In approaching this instance of intertextuality through the notion of dialogism, I mean to highlight a structure of identification and dis-identification that is at play in the figure of the poetic “I,” and which refers to the lyric subject’s otherness to itself. I argue that Çirak’s minor poetry eschews its expressive function vis-à-vis national literature and actively constructs the ambivalence of the lyric “I” through a transformational dialogue with that literature concerning the things of culture and the poetic language that purports to refer to them. This raises a central question: how does the ambivalence of the ethnic, dialogic, and lyric “I” invite us to think differently about the politics of identity in the lyric speaker? Thinking about “ambivalence” as a matter of dialogism, I take up the insight that the lyric speaker is at the same time an individual (monological) moral subject and a collective (dialogic) social force. In “Word, Dialogue, and Novel,” Julia Kristeva describes this ambivalence as the work’s being constituted by both monological and dialogical spaces. Ambivalence is another way of thinking about the radical alterity of dialogism, in contrast to mere opposition of author and character.

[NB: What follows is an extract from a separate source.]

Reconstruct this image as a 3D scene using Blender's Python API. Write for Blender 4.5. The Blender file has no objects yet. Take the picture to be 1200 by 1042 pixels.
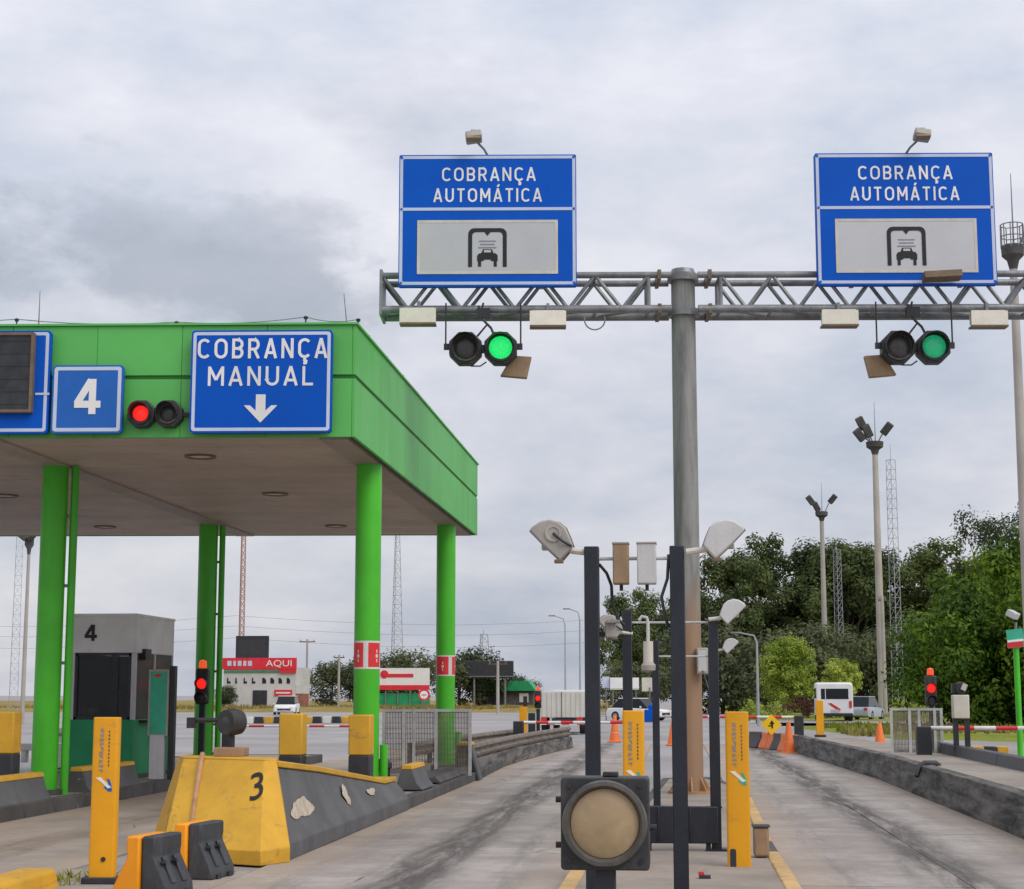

My readings of Çirak develop these ideas about the ambivalence of the lyric “I.” Çirak engages with this gap in referentiality because in writing and speaking about her poems she eschews the particularity of culture in favor of more universal questions about identity, violence, and embodiment. As an author who dis-identifies with her status as a minority writer, an attitude that is shared by many artists and writers who refute their Turkish-German or other hyphenated identity, she presents the central paradox of this dialogic referentiality as how to read the ambivalence of ethnic identity within a national tradition. As John Kim describes, and as bears out in scholarship on Çirak, this trend to read “the specter of the autobiographical ‘self’ when reading the figure of the ethnicized narrative ‘I’” (333) extends to reading Çirak’s dis-identification with this identity as a part of her poetry. Çirak scholar Marilya Veteto-Conrad presents a good example of this when she describes this conflict that was there for Çirak between her poems being read for “aesthetic value” versus primarily for their “ethnic origin.” Although I arrive where Kim does in thinking how the parallel structures of ethnicity and irony lead to the self’s “absolute negation in ‘being’ nothing” (349), I find that dialogism allows the question of the ambivalence of this poetic identity to be raised as an ethical and political question.

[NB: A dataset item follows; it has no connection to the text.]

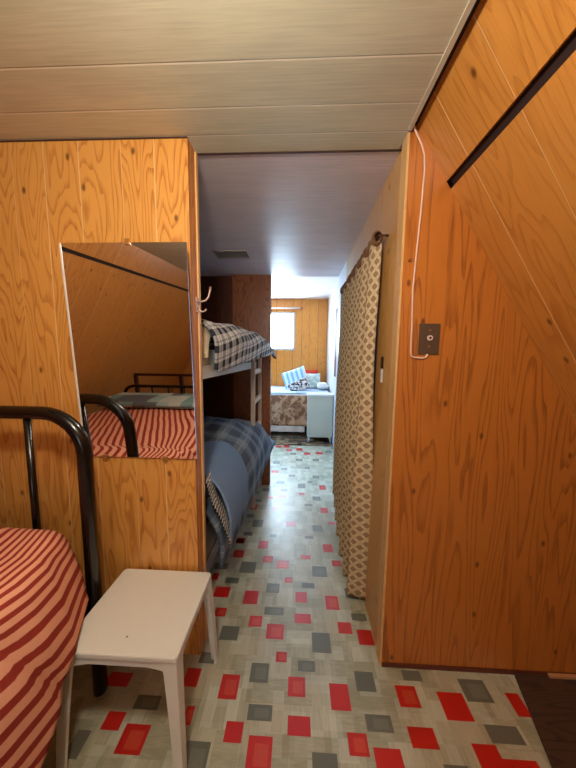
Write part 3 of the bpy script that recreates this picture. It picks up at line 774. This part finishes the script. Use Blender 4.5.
tag(mb.build('bunk_pillow', plain('cream_pillow', (206, 188, 160), .85, var=.06)), 'cream pillow standing at the near end of the upper bunk', 'pillow')

# lower bunk bedding
def duvet_fn(a, b):
    y = 1.16 + b*1.36
    bulge = math.exp(-((b-.90)/.24)**2)
    xe = -.335 + .075*b + .055*bulge
    top = .66 + .17*math.exp(-((b-.60)/.45)**2) - .12*max(0, b-.8)/.2
    hem = .34 + .17*bulge
    pts = rounded([(-1.40, .55), (-1.0, top), (-.60, top+.02), (xe-.10, top-.06), (xe, top-.22 if b < .7 else max(top-.20, hem+.02)), (xe-.015, hem-.02)], .08)
    (x, z), d = path_at(pts, a)
    w = nz(x*4, y*3.5, 2)*.035+nz(x*9, y*8, 6)*.014
    return (x+w*.6, y, z+w)
mb = MB(); mb.grid(duvet_fn, 70, 90, uvfn=lambda a, b: (a*1.5, b*1.4))
tag(mb.build('plaid_duvet', m_plaid, solid=.02), 'dark grey plaid duvet spread over the lower bunk', 'duvet')
def denim_fn(a, b):
    y = 1.19 + b*.50 + .02*math.sin(a*5)
    pts = rounded([(-.62, .775), (-.47, .775), (-.375, .70), (-.315, .57), (-.315, .455-.03*b)], .07)
    (x, z), d = path_at(pts, a)
    e = max(0, b-.55)/.45
    w = nz(x*5, y*6, 9)*.012*min(1, b*6)
    return (x+w-.028*e, y+.30*e*(a), z+w*.6+.02*e)
mb = MB(); mb.grid(denim_fn, 40, 40, uvfn=lambda a, b: (a*.6, b*.5))
tag(mb.build('denim_blanket', m_denim, solid=.010), 'denim blue blanket hanging over the near corner of the lower bunk', 'blanket')
def hound_fn(a, b):
    y = 1.135 + b*.10*(1-.15*a)
    z = .77 - a*(.33-.01*b)
    x = -.430 + .118*a**.9 - .012*b - .006*math.sin(a*6) + .006*nz(a*4, b*4)
    return (x, y, z)
mb = MB(); mb.grid(hound_fn, 40, 14, uvfn=lambda a, b: (a*.36, b*.16))
tag(mb.build('houndstooth_blanket', m_hound, solid=.004), 'black and white houndstooth cloth hanging beside the denim blue blanket', 'cloth')

# ================================================================ ceiling vent
vt = thing('ceiling_vent', 'rectangular grey vent grille set in the passage ceiling', 'vent', (-.54, 2.095, H))
mb = MB()
vx0, vx1, vy0, vy1 = -.672, -.405, 2.02, 2.17
for a, b in (((vx0, vy0), (vx1, vy0+.014)), ((vx0, vy1-.014), (vx1, vy1)), ((vx0, vy0+.014), (vx0+.014, vy1-.014)), ((vx1-.014, vy0+.014), (vx1, vy1-.014))):
    mb.box((a[0], a[1], H-.006), (b[0], b[1], H+.001))
m_vent = plain('vent_grey', (170, 160, 150), .5)
mb.build('vent_frame', m_vent, vt)
mb = MB()
for k in range(8):
    y = vy0+.018+k*.015; mb.quad([(vx0+.014, y, H-.004), (vx1-.014, y, H-.004), (vx1-.014, y+.011, H), (vx0+.014, y+.011, H)])
mb.build('vent_louvres', m_vent, vt, solid=.001)

# ================================================================ far room furniture
fb = thing('far_bed', 'high bed with white sheet under the window in the far room', 'bed', (-.4, 4.75, 0))
mb = MB(); mb.box((-1.30, 4.33, .15), (.53, 5.17, .40)); mb.build('bed_base', plain('blue_base', (60, 66, 110), .8), fb, bevel=.01)
mb = MB(); mb.box((-1.32, 4.31, .40), (.54, 5.18, .745)); mb.build('mattress', m_sheet, fb, bevel=.04, seg=3)
for x in (-1.25, .46):
    for y in (4.38, 5.1):
        mb = MB(); mb.box((x-.025, y-.025, 0), (x+.025, y+.025, .15)); mb.build('leg', m_dark, fb)
def blotch(name, a, b, sc):
    t = NT(name); u, v = t.uv(); n = t.noise(t.vec(u, v), sc, 3, .6, .8)
    return t.out(t.mix(t.smooth(n, .42, .58), s2l(a), s2l(b)), .9, 0, .2)
def cover_fn(a, b):
    x = -1.33 + a*1.86
    pts = rounded([(5.0, .752), (4.35, .755), (4.285, .68), (4.275, .20)], .04)
    (y, z), d = path_at(pts, b)
    if z < .7: y += .010*math.sin(x*26)+.008*nz(x*5, z*4)
    return (x, y, z)
mb = MB(); mb.grid(cover_fn, 90, 30, mi=0, uvfn=lambda a, b: (a*1.9, b*1.2))
tag(mb.build('floral_coverlet', blotch('brown_floral', (126, 84, 58), (182, 140, 104), 9), solid=.006), 'brown floral coverlet hanging down the front of the far bed', 'coverlet')
mb = MB(); mb.grid(lambda a, b: (-1.33+a*1.45, 4.262+.006*math.sin(a*50), .20-b*.10), 60, 4); mb.grid(lambda a, b: (-1.33+a*1.45, 4.272+.006*math.sin(a*50), .20-b*.10), 60, 4)
tag(mb.build('sheet_hem', plain('pale_hem', (206, 184, 164), .9)), 'pale sheet hem showing below the brown floral coverlet', 'sheet')
def sheet_fn(a, b):
    x = -1.31+a*1.83; y = 5.16-b*.86
    z = .772 + .010*nz(x*4, y*4)
    if b > .96: z -= .02
    return (x, y, z)
mb = MB(); mb.grid(sheet_fn, 50, 30)
tag(mb.build('blue_sheet', plain('pale_blue_sheet', (196, 212, 232), .85), solid=.006), 'pale blue sheet spread on top of the far bed', 'sheet')
def striped_p(name, a, b, p):
    t = NT(name); u, v = t.uv(); f = t.math('FRACT', t.math('DIVIDE', u, p))
    return t.out(t.mix(t.math('LESS_THAN', f, .45), s2l(a), s2l(b)), .9, 0, .2)
mb = MB(); cushion(mb, (-.05, 4.66, .945), .45, .44, .14, rot('Z', -14) @ rot('X', 68) @ rot('Z', 22))
tag(mb.build('cushion', striped_p('blue_white_stripe', (208, 224, 232), (128, 178, 206), .09)), 'large blue and white striped cushion on the far bed', 'cushion')
mb = MB(); cushion(mb, (.02, 4.46, .865), .40, .22, .11, rot('Z', 8) @ rot('Y', -24) @ rot('X', 58))
tag(mb.build('cushion', blotch('black_white_print', (40, 36, 40), (222, 214, 206), 22)), 'small black and white patterned cushion in front of the blue one', 'cushion')
mb = MB(); cushion(mb, (.27, 4.84, .92), .30, .30, .12, rot('Z', 6) @ rot('X', 70))
tag(mb.build('cushion', blotch('green_white_print', (176, 208, 200), (226, 232, 224), 12)), 'pale green and white cushion at the right end of the far bed', 'cushion')
mb = MB(); cushion(mb, (.22, 5.04, .97), .34, .32, .12, rot('X', 76))
tag(mb.build('cushion', plain('red_cushion', (206, 62, 40), .9)), 'red cushion behind the pale green cushion', 'cushion')
mb = MB(); cushion(mb, (.44, 4.72, .845), .22, .36, .12, rot('Z', 0))
tag(mb.build('pillow', m_sheet), 'cream pillow lying flat at right beside the far wall', 'pillow')
def flooring_fn():
    t = NT('brown_flooring'); u, v = t.uv()
    a = t.math('FLOOR', t.math('DIVIDE', u, .07)); b = t.math('FLOOR', t.math('DIVIDE', v, .055))
    w = t.n('ShaderNodeTexWhiteNoise', noise_dimensions='2D'); t.l(t.vec(a, b), w.inputs['Vector'])
    r = t.n('ShaderNodeValToRGB'); t.l(w.outputs[0], r.inputs[0]); e = r.color_ramp; e.interpolation = 'CONSTANT'
    e.elements[0].color = s2l((112, 88, 62)); e.elements[1].position = .45; e.elements[1].color = s2l((150, 124, 92))
    for p, c in ((.65, (58, 46, 40)), (.85, (96, 60, 44))): x = e.elements.new(p); x.color = s2l(c)
    return t.out(r.outputs[0], .9, 0, .2)
mb = MB(); mb.box((-1.3, 3.86, .0008), (.55, 4.32, .006))  # thin brown patterned layer over the floor, darker than the linoleum
tag(mb.build('far_flooring', flooring_fn()), 'brown patterned mat in front of the far bed', 'flooring')
# curtain rod above the window
rd = thing('window_rod', 'white curtain rod above the far window with round end', 'curtain rod', (-.4, YF-.05, 2.32))
mb = MB(); mb.tube([(-.95, YF-.05, 2.315), (.02, YF-.05, 2.315)], .014, 10); mb.tube([(-.08, YF-.05, 2.315), (-.08, YF, 2.315)], .008, 8); mb.build('rod', m_white, rd)
mb = MB(); mb.tube([(.02, YF-.05, 2.315), (.03, YF-.05, 2.315), (.05, YF-.05, 2.315), (.065, YF-.05, 2.315)], .02, 12, radii=[.012, .026, .026, .01]); mb.build('finial', plain('finial_brown', (150, 90, 50), .5), rd)
# short white valance gathered on the rod
def val(a, b): return (-.93+a*.93, YF-.05+.012*math.sin(a*70)-.014, 2.305-b*.05)
# dresser
ds = thing('nightstand', 'white nightstand on thin splayed legs in front of the far bed', 'nightstand', (.355, 4.13, 0))
mb = MB(); mb.box((.155, 4.0, .095), (.548, 4.24, .755)); body = mb.build('cabinet_body', plain('cream_white', (190, 188, 168), .5, var=.02), ds, bevel=.006)
mb = MB(); mb.box((.140, 3.985, .755), (.556, 4.255, .782)); mb.build('top', m_white, ds, bevel=.004)
for x, s_ in ((.19, -1), (.51, 1)):
    for y, q in ((4.03, -1), (4.21, 1)):
        mb = MB(); mb.tube([(x, y, .10), (x+s_*.02, y+q*.012, 0)], .014, 8, radii=[.016, .009]); mb.build('leg', m_white, ds)
# dark framed panel on the white wall
pn = thing('framed_panel', 'dark framed panel hung on the white far right wall, seen edge on', 'picture', (.545, 3.6, 1.1))
mb = MB(); mb.box((.515, 3.35, 1.09), (.559, 3.75, 2.03)); mb.build('frame', plain('black_frame', (22, 20, 24), .4), pn, bevel=.003)
mb = MB(); mb.box((.513, 3.38, 1.12), (.517, 3.72, 2.0)); mb.build('panel_face', plain('dark_face', (34, 34, 40), .3), pn)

If, as I argue, the terrain of dialogism is the relation between literary referent and social reference, Çirak’s play with the referentiality of the poetic speaker shifts the coordinates of subject and object with German lyric poetry. The critical discourse of Migrationliteratur challenges common understandings of dialogic communication “as a process in which readers and characters engage as representatives of discrete worlds.” In The Turkish Turn in Contemporary German Literature, Leslie Adelson proposes that such dialogism be understood instead through the “riddle of referentiality,” a phrase that she uses to indicate the chiasmic relation between figuration and referential meaning. Adelson describes how this takes place as a dialogic encounter “between an object of analysis and its interpreter, one that seeks to bridge a gap inherent in the initial relationship” (24), but as she claims, critical work should aim to keep open this gap rather than to close it. In poetry, the lyric “I” takes place in this gap as a reference that arises in the ambivalence of thing and word.

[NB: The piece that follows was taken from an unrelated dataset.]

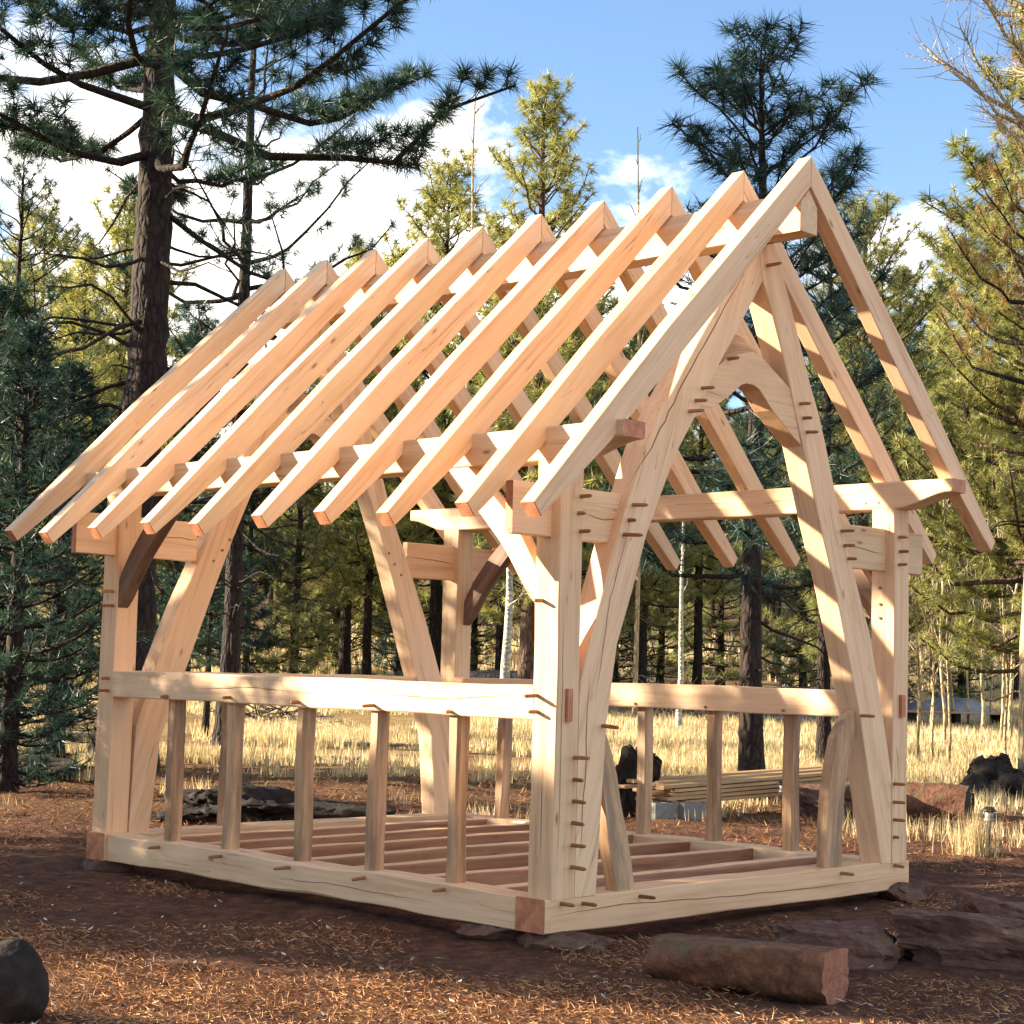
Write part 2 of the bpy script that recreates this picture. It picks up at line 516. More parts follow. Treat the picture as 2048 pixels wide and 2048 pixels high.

Theoretically, these thoughts draw on the limitations of Bakhtin’s theory for dialogism, which originate in his distinction between poetry and prose and his insistence on the non-dialogic aspect of poetry. Paul de Man’s reading in “Dialogue and Dialogism” of Bakhtin’s distinction between the “expressive” aspect of poetry and the dialogical aspect of the novel resolves into a “separation of trope from dialogism.” De Man thus points to how expression forms a limit of the dialogic work, returning to questions of referentiality explored in thinking about the literal and figural grounds of metaphor. Developing the critical work of Adelson and Kim on referentiality, I advance this thinking about why poetry does not count as a form of dialogism to think about why the dialogism of migration and minority literature so often reduces the “I” to an expressive voice. Another point of reference is Peter Hitchcock’s Dialogics of the Oppressed (1993), in which he proposes that Bakhtinian aesthetic activity, which involves this structure of identification/dis-identification (first as the author puts himself in the place of the character and then as he moves away from this identification (47)) makes the theory of dialogism particularly apt for thinking about what he calls “subaltern subjectivity” (xi), of those who are oppressed on the basis of race, gender, or class. Building on this critical theoretical work, I argue that reading minority poetry dialogistically illuminates some of the problems of the expressive subject, in particular, assumptions that surface about the politics of identity in poetry.